What this also reminds me of, btw, is a situation in 1830 Britain, when books were prohibitively expensive (due to COPYRIGHT, not paper prices) and lo and behold, smugglers brought them in from mainland Europe. These were called pirates, too, I'm sure. The analogy could be taken further: copyright then was a mechanism of cultural capital and enforced access to literacy and good taste and thus socio-economic divisions. See also HJ Jackson's review in the TLS July 23 2004, p.3 of W. St Clair's 'The reading nation

Posted by: acb http://dev.null.org/ Fri Dec 10 23:51:58 2004

In all seriousness, a US Congressman did propose, a year or so ago, a bill allowing copyright holders to remotely destroy the computers of copyright infringers.

Mind you, if there was some way to cause a PC to explode in flames in software, chances are the worm writers and organised crime would find it before the RIAA did. And wouldn't that be fun?

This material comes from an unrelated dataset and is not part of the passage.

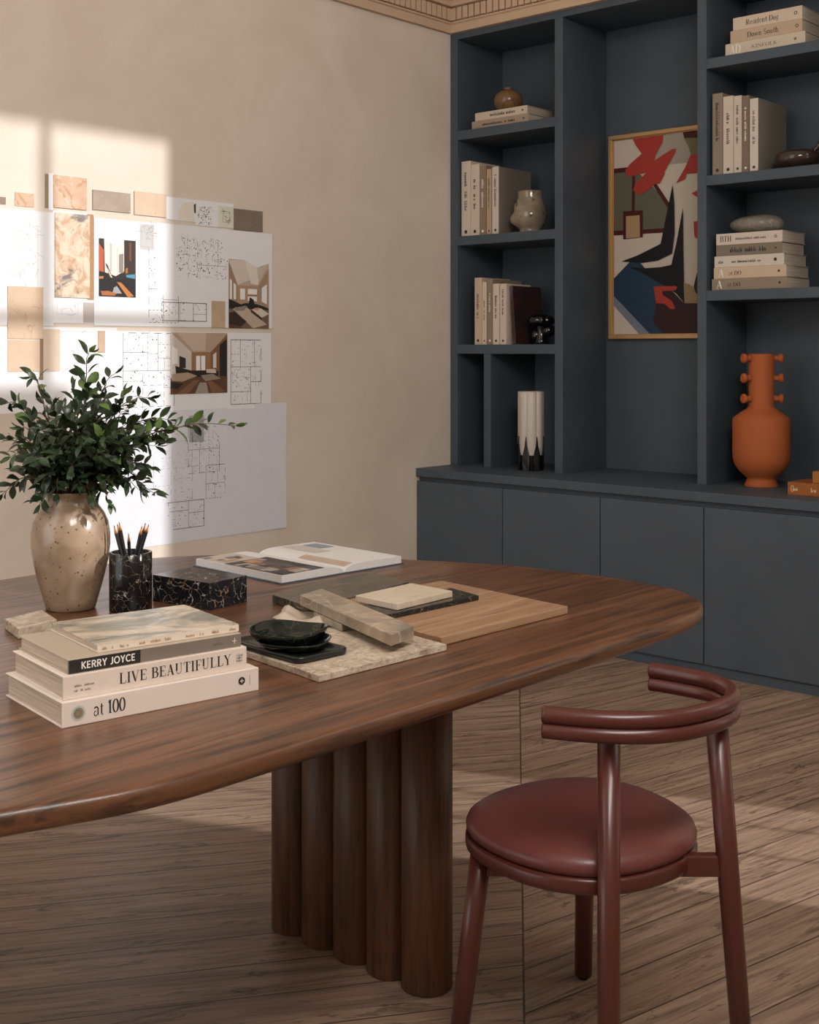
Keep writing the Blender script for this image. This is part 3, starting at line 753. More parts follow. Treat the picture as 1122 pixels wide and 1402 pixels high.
def dish(name, label, c, z, r, h, lift, ang, pw=.62):
    def rf(rr, zz, a):
        cs, sn = abs(math.cos(a)), abs(math.sin(a))
        return rr / (cs**(2/pw) + sn**(2/pw))**(pw/2)
    m = MB(); prof = []
    P = [(.45, 0), (.62, .02), (.82, .28), (.95, .68), (1.0, 1.0), (.985, 1.02), (.955, .98), (.90, .70), (.76, .38), (.55, .17), (.3, .12), (.02, .11)]
    n = 64; vs = []
    for q, zz in P:
        for i in range(n):
            a = 2*PI*i/n; R_ = rf(q*r, zz, a)
            vs.append((R_*math.cos(a), R_*math.sin(a), zz*h + lift*zz*math.cos(2*a)))
    k = len(P)
    m.add(vs, [(j*n+i, j*n+(i+1) % n, (j+1)*n+(i+1) % n, (j+1)*n+i) for j in range(k-1) for i in range(n)], 0, True)
    m.f.append(list(range(n))[::-1]); m.mi.append(0); m.sm.append(False)
    m.f.append([(k-1)*n+i for i in range(n)]); m.mi.append(0); m.sm.append(True)
    o = m.build(name, M['green_glaze']); o.location = (c.x, c.y, z); o.rotation_euler = (0, 0, ang)
    return tag(o, label, 'dish')
zt = ZM + .0087
dc = away(onz(405, 893, zt), .028)
dish('dish', 'lower dark green glazed dish resting on the stone tray', away(onz(404, 890, zt), .02), zt, .066, .017, .000, .55, .8)
dish('dish', 'upper dark green glazed dish nested inside the lower dish', away(onz(396, 882, zt+.009), .028), zt+.0065, .067, .027, .003, .35)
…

Posted by: steff http:// Sat Dec 11 23:01:46 2004

I should think that the US Congress is one of those places where the most harebrained schemes and notions and "ideas" are processed, and not half of those we would consider particularly wild will be rejected. Since US politics is based in the cult of megalomania (do I need to state examples?), i.e. the logic of "if you made it to the top you gotta be right, you're the messiah!", remote PC inflammation rights would only be the tip of the iceberg. Which leads one to wonder how psychedelic the "remote destruction" narratives/desires/ wishes of some congresspersons go. Life is just so much sexier if you got a (virtual) trigger to pull.

ps. apologies for typos, the comment box is rather small and somehow obstructs re-reading a little. my bad.